Peak Parcel Season
What really happens to your gifts before they arrive

Every year, sometime between the first Black Friday newsletter and the last Christmas market closing, Europe tips át into what you could call “peak parcel season”. Streets light up, inboxes explode with offers, and somewhere a warehouse door never really closes. Behind the cosy scenes of mugs, blankets and fairy lights, there is a very real, very physical wave of parcels rolling through cities: a Christmas avalanche made of cardboard and bubble wrap.
From a distance, it looks simple: you click “Order now”, and a few days later a box appears in your hands. Up close, it’s a long chain of decisions and compromises. Trucks and vans leave depots earlier and earlier, drivers fog up their windscreens with their own breath as they race daylight, and routes get tighter than ever. When everyone orders “for Friday, please”, the city feels it: more vehicles, more stops, more time spent searching for parking, and more stress when one delayed truck dominoes into hundreds of late deliveries.
Cities are not really designed for this kind of spike. Narrow streets, school traffic, Christmas markets, construction sites, tourists, weather – they all collide with the sharp peak of e-commerce. In December, a residential block can see multiple vans on the same street in the same hour, all essentially doing the same thing: carrying similar-sized boxes from different depots to the same doorbells. It’s convenient for the customer, but it’s not exactly efficient for the city. Noise, traffic, emissions and the feeling that “everything is clogged” are part of the invisible price of our festive shopping habits.
The good news is that the city is already full of movement. Students going to class, parents on the school run, office workers commuting, people visiting friends, heading to the gym, crossing town for a Christmas drink. In a traditional model, this everyday movement is completely ignored by logistics. The parcel and the person exist in parallel worlds. But what happens if you start treating those existing routes as an asset, not as background noise? Suddenly the question changes from “How many more vans do we need?” to “How much of this can we solve using what is already in motion?”
This is where community-based delivery models step in. Instead of adding another vehicle to the rush, we match parcels to people who are already going that way. A student heading home after class can bring a package to a neighbour. Someone leaving the office can drop off a gift on the way to the metro.
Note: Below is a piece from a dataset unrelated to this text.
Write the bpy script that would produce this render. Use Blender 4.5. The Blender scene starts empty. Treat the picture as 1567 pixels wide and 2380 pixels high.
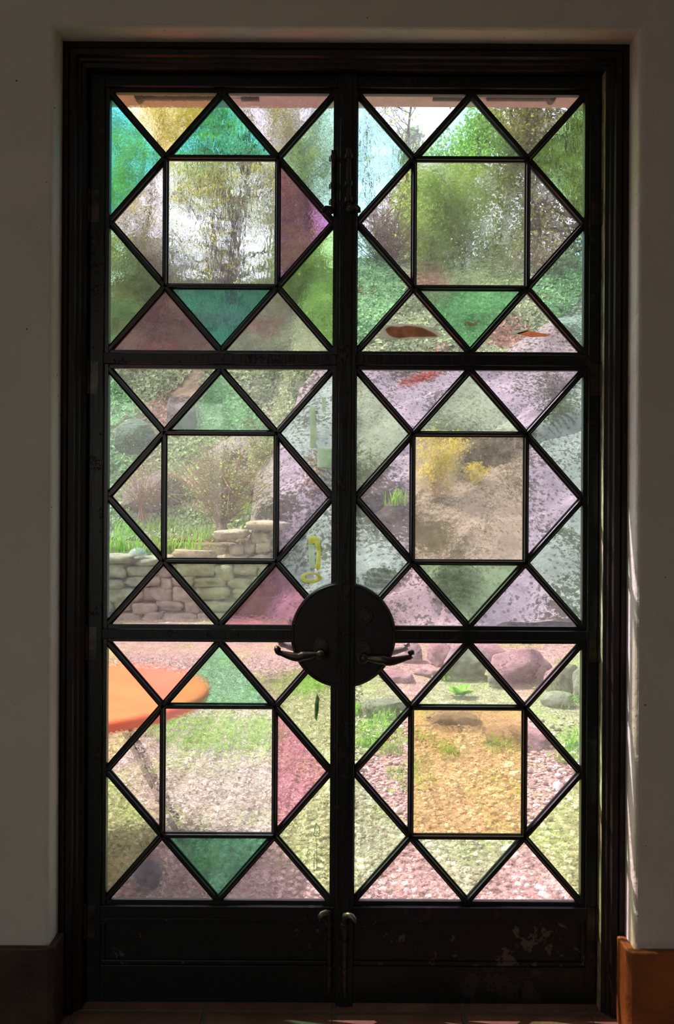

There is no extra trip, no extra traffic jam created just for a single box – only a small detour on an existing route. For the recipient, the experience is still simple: a clearly communicated time window, a friendly handover, and the relief of ticking one more thing off the Christmas list. For the city, it means fewer redundant kilometres and a bit more breathing room in the most intense weeks of the year.
The Christmas parcel avalanche will not disappear; if anything, it will keep growing as more of our festive shopping moves online. But we can decide how that avalanche travels through our streets. We can keep layering vans on top of vans, or we can start weaving parcels into the natural rhythm of the city – into the lives of people who are already in motion. A better use of the energy that already flows through our urban days.